Centre County Elections to Begin Using Electronic Poll Books

,

Centre County voters will be seeing a change at the polls this year designed to make the process smoother and faster.

The county Board of Commissioners on Tuesday approved contract with KNOWiNK, LLC to purchase 211 electronic poll books — or poll pads — along with related licenses and software at a total cost of $465,815. An anticipated state Election Integrity Grant will fund $219,500 and the county will provide the remaining $246,315, though Elections and Voter Registration Director Melanie Bailey said the county still has $119,894 remaining from a 2024 grant that will further offset its cost.

The technology won’t change how voters cast their ballots or how they are tabulated, but rather how they check in when they arrive at their precinct.

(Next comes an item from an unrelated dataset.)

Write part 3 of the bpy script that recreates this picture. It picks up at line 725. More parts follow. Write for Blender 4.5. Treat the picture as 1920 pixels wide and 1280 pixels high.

Rather than paging through printed paper books to find a voter’s name, an election worker will type the first three letters of the voter’s first name and last name to retrieve their registration information. The voter then signs and receives a ticket that must be given to the minority inspector before they are provided a ballot.

“We trialed this at some of our larger precincts over the last election or so and it seemed to improve the process,” Commissioner Mark Higgins said.

Most polling locations will receive one, two or three poll pads, depending on size, although a few of the smallest precincts with only a few dozen voters will continue using paper books.

“[The poll pads] talk to each other, so if you check in on one, you’re automatically checked into the other one,” Bailey said. “So you can’t go around the building, come back in and try to check in again.”

Each poll pad will have the county’s entire Statewide Uniform Registry of Electors, or SURE, system, including information about Centre County voters’ active or inactive status, whether they’ve requested and received an absentee or no-excuse mail ballot and more.

If a voter shows up at the wrong precinct, Bailey said, a poll worker will be able to provide them with a printout of their correct voting location.

For election workers, the poll pads will help ensure that all voters are recorded correctly.

“Once we get all the poll pads back here, we can go through and they’re all timestamped of when they all voted,” Bailey said.

After voting ends, all of the information recorded by the poll pads can be automatically exported, instead of needing to scan each poll book, a process that Bailey said can take staff nearly a month in a presidential election year.

“When we demonstrated them [in] our office … it was very well received,” Bailey said. “I have been working with the poll pads since 2020 in my previous county and the poll workers love them. The voters love them.”

Poll pads will be rolled out to about half of Centre County precincts for the May 16 primary election, and the remainder will receive them for the general election in November.

“It’s definitely going to be beneficial for everybody in the long run,” Bailey said.